Christians talk a lot about Jesus and there are times when the conversation is bewildering.

You might hear a Christian say, “Jesus lives in my heart.” Clearly, when a Christian speaks in this way, the speaker is speaking symbolically, using a physical picture to describe a spiritual experience. The physical body of the historical person named Jesus does not live in 2012. It certainly does not take up space in the physical organ that pumps blood through our bodies.

In John 14:6, Jesus is reported to have said,

‘I am the way, and the truth, and the life. No one comes to the Father except through me.’

As with the “Jesus is in my heart” statement, these words are also to be understood symbolically. It is not possible for any human being to go “through” another human being. But the fact the words are to be understood symbolically does not mean they are untrue. Symbols embody deep truths.

In the historical person Jesus, we Christians believe we see the perfect embodiment of goodness, truth, light, love, and beauty. We see in Jesus the qualities and nature of God. Jesus was the full expression in human form of all that is best and most pure in the human condition.

When Christians say, “Jesus lives in my heart”, they are saying those qualities that we see embodied in Jesus live at the centre of our being. These qualities are the deepest reality of our human identity. The words of John 14:6, mean that we come to God by the power of love that we see embodied in Jesus.

The word “Jesus” stands for the divine power of love that caused all creation to come into existence and that continues to sustain all life. “Jesus” is Christian shorthand for the power of goodness, truth, light, love, and beauty at work in our lives and throughout the world. This work has its source in God, but is not confined to any one particular formulation, dogmatic construct, or institutional expression.

Mark Scandrette points out in his “Animate” presentation that Eugene Peterson in his version of the Bible paraphrases Jesus’ words in Matthew 11:28-30 to say,

‘Are you tired? Worn out? Burned out on religion? Come to me. Get away with me and you’ll recover your life. I’ll show you how to take a real rest. Walk with me and work with me—watch how I do it. Learn the unforced rhythms of grace. I won’t lay anything heavy or ill-fitting on you. Keep company with me and you’ll learn to live freely and lightly.’ (“The Message”)

“The unforced rhythms of grace,” is a beautiful phrase.
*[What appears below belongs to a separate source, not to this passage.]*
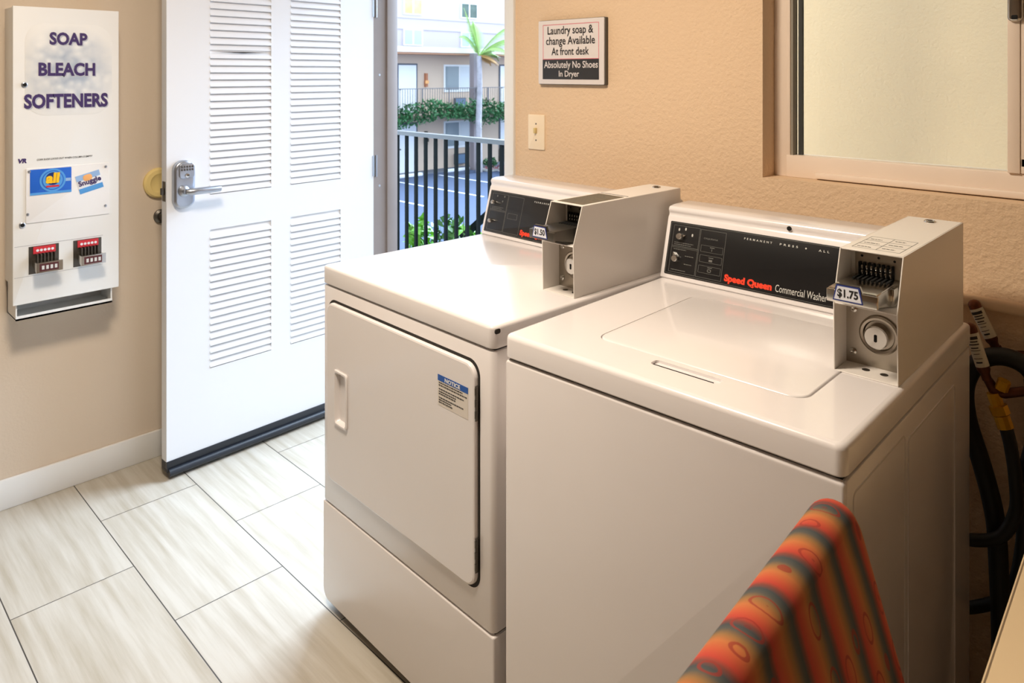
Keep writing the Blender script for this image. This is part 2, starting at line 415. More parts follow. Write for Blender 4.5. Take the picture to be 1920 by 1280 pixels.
# door frame: steel jamb with its stop on the hinge side, pale trim on the other side
b = MB().box(DX0-0.004, DX0+0.003, WB-0.01, WB+0.055, 0, DZ).box(DX0-0.004, DX0+0.014, WB+0.055, WB+TH+0.01, 0, DZ, 0.0015)
j = S('trim_1', b, M_frame)
for z in (0.93, 1.42): MB().lathe(Fr((DX0+0.003, 0, 0), (0, 1, 0), (0, 0, 1)), WB+0.02, z, [(0.006, 0), (0.005, 0.0012), (0.001, 0.0016)], 14).build('screw', M_satin, j)
b = MB().box(DX1-0.004, DX1+0.042, WB-0.012, WB+0.004, 0, DZ+0.045, 0.002).box(DX1-0.006, DX1+0.01, WB-0.010, WB+TH+0.008, 0, DZ, 0.002)
b.box(DX0-0.01, DX1+0.042, WB-0.012, WB+TH+0.006, DZ, DZ+0.045, 0.002)
S('trim_2', b, M_white)
# small ledge on the back wall behind the washer
b = MB().box(-0.86, WR, WB-0.024, WB+0.002, 0.912, 0.938, 0.008, 3)
S('trim_3', b, M_recess)
# threshold
S('trim_4', MB().box(DX0, DX1, WB-0.02, WB+TH+0.02, -0.02, 0.008, 0.003), M_frame)

# window ------------------------------------------------------------
b = MB(); FY = 1.968
b.box(WX0, WX0+0.037, FY, FY+0.05, WZ0, WZ1, 0.002); b.box(WX1-0.037, WX1, FY, FY+0.05, WZ0, WZ1, 0.002)
b.box(WX0, WX1, FY, FY+0.05, WZ1-0.05, WZ1, 0.002); b.box(WX0+0.036, WX1, FY-0.004, FY+0.05, WZ0, 1.206, 0.002)
b.box(-0.826, WX1, FY-0.016, FY, 1.150, 1.166, 0.003)
b.box(WX0+0.036, WX0+0.046, FY-0.002, FY+0.03, 1.2, WZ1, 0.0015)
win = S('window_1', b, M_vinyl)
MB().box(WX0+0.046, WX0+0.052, FY+0.002, FY+0.03, 1.206, WZ1-0.05).build('channel', M_alu, win)
MB().box(-0.885, -0.875, FY+0.018, FY+0.03, 1.206, WZ1-0.05).build('gasket', M_gasket, win)
MB().box(-0.893, -0.386, FY+0.024, FY+0.029, 1.2, WZ1-0.05).build('glass_pane', M_glass, win)
b = MB().box(-0.396, -0.372, FY-0.012, FY+0.03, 1.206, WZ1-0.05, 0.002).box(-0.371, 0.51, FY-0.01, FY+0.012, 1.206, 1.24, 0.002).box(-0.371, -0.335, FY-0.01, FY+0.012, 1.22, WZ1-0.05, 0.002).box(0.48, 0.512, FY-0.01, FY+0.012, 1.206, WZ1-0.05, 0.002).box(-0.372, 0.51, FY-0.01, FY+0.012, WZ1-0.08, WZ1-0.05, 0.002)
sash = b.build('sash', M_vinyl, win)
MB().box(-0.372, 0.48, FY-0.001, FY+0.004, 1.24, WZ1-0.08).build('glass_pane', M_glass, sash)
fw = Fr((0, FY-0.012, 0), (1, 0, 0), (0, 0, 1), (0, -1, 0))
MB().rslab(fw, -0.394, -0.366, 1.542, 1.66, 0.010, 0, 0.012, 0.005).build('latch', M_chrome, sash)
MB().rslab(fw, -0.386, -0.374, 1.546, 1.556, 0.003, 0.012, 0.0135, 0.0005).build('latch_slot', M_hole, sash)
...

It means that, we Christians find within ourselves a power from beyond ourselves that enables us to live the life Jesus modelled. We do not strive to copy Jesus. We do not seek to conform ourselves to his pattern by shear determination and willpower.

Christians seek to surrender to the power that was embodied in Jesus. We seek to submit to that living force of light and love we now call Christ and that we find wherever there is goodness, truth, light, love, and beauty. These are the qualities that are the only way into a relationship with the God who is revealed in Jesus as the fullness of Love.